Say you’ve already found a potential mate through the trusty online dating website you’ve been using. You’ve done a bit of background investigation (albeit discreetly of course) and you’ve both agreed to meet up and see whether that chemistry you have online also applies offline – in the real world that is. Now before you get too excited and start conjuring happily-ever-after thoughts, allow us to play devil’s advocate and remind you that your online buddy may be totally different than how you imagined she or he will be. So to avoid meet-up mishaps and dangers, here are some safety tips you can follow:
Go for a lunch date instead of a late dinner date
You know how most people feel safe in broad daylight? Well, there are good reasons for that, and the most obvious of which is increased visibility. So if anything goes wrong, let out one scream and you’ll have people’s eyes on you and your date. A lunch date can also lend you a backdoor excuse should you feel that the date isn’t going well or the chemistry has gone kaput. Lunch meet-ups tend to have an implied time limit, providing you with a believable excuse to leave early because of “work” and bail out of the date.

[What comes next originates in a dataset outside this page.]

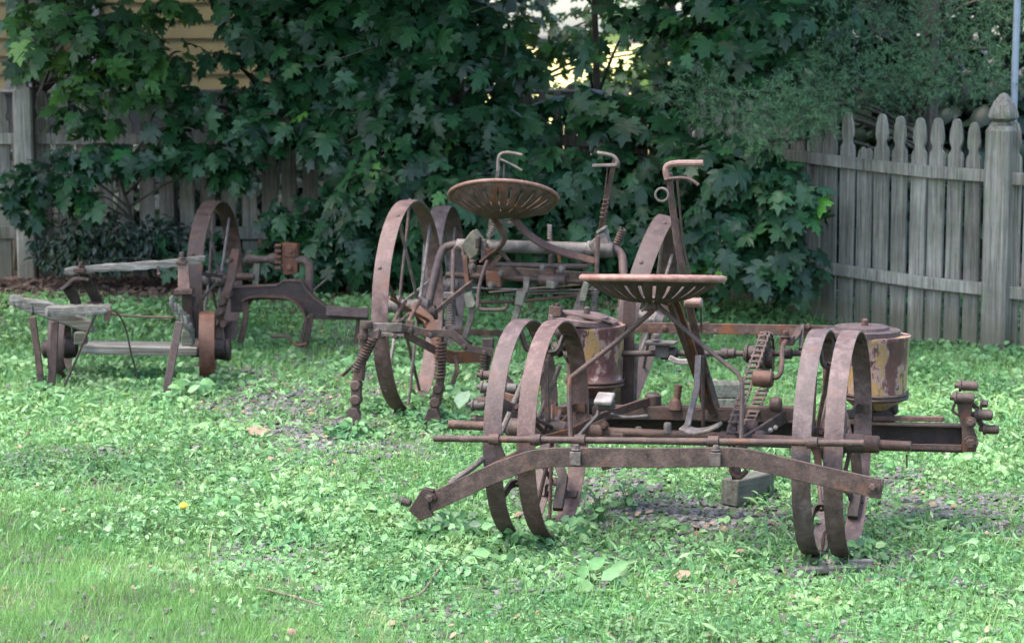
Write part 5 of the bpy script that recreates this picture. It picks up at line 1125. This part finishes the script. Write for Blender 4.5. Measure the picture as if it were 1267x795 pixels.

And unlike in dinner dates, you don’t have to deal with the usual awkward situations of bringing your date home or inviting them up to your flat. With lunch meet-ups, once the date is over, you exchange niceties (and numbers, possibly) and then go separate ways — simple and mess-free.
Don’t put out or bring your date home on the first date
Unless you met on an adult online dating site, and both of you clearly stated in your profile that you’re interested in meeting casual sexual partners, it’s a big no-no to go home with your date after a first-time meet-up. For the ladies, putting out on the first date hardly translates into “I’m in this for the long run.” Similarly, guys who repeatedly hint that they want to “do the jiggy” after the date rank low on the long-term relationship potential scale.
If your meet-up validated that your chemistry is indeed off the charts, you’ll both want to be around each other for a long time – giving you plenty of other chances to explore physical intimacy.
Bring your own car or use public transport going to and from the date
At this point, some of you are probably thinking that this is starting to border more on paranoia. But hey, better paranoid than encounter a situation you wouldn’t want to be in. Your date probably seems nice and all, but it still wouldn’t hurt to stay a bit on the safe side at first. If the date goes well, then great! But if it doesn’t, at least you won’t get into any serious mishaps because you followed basic safety measures.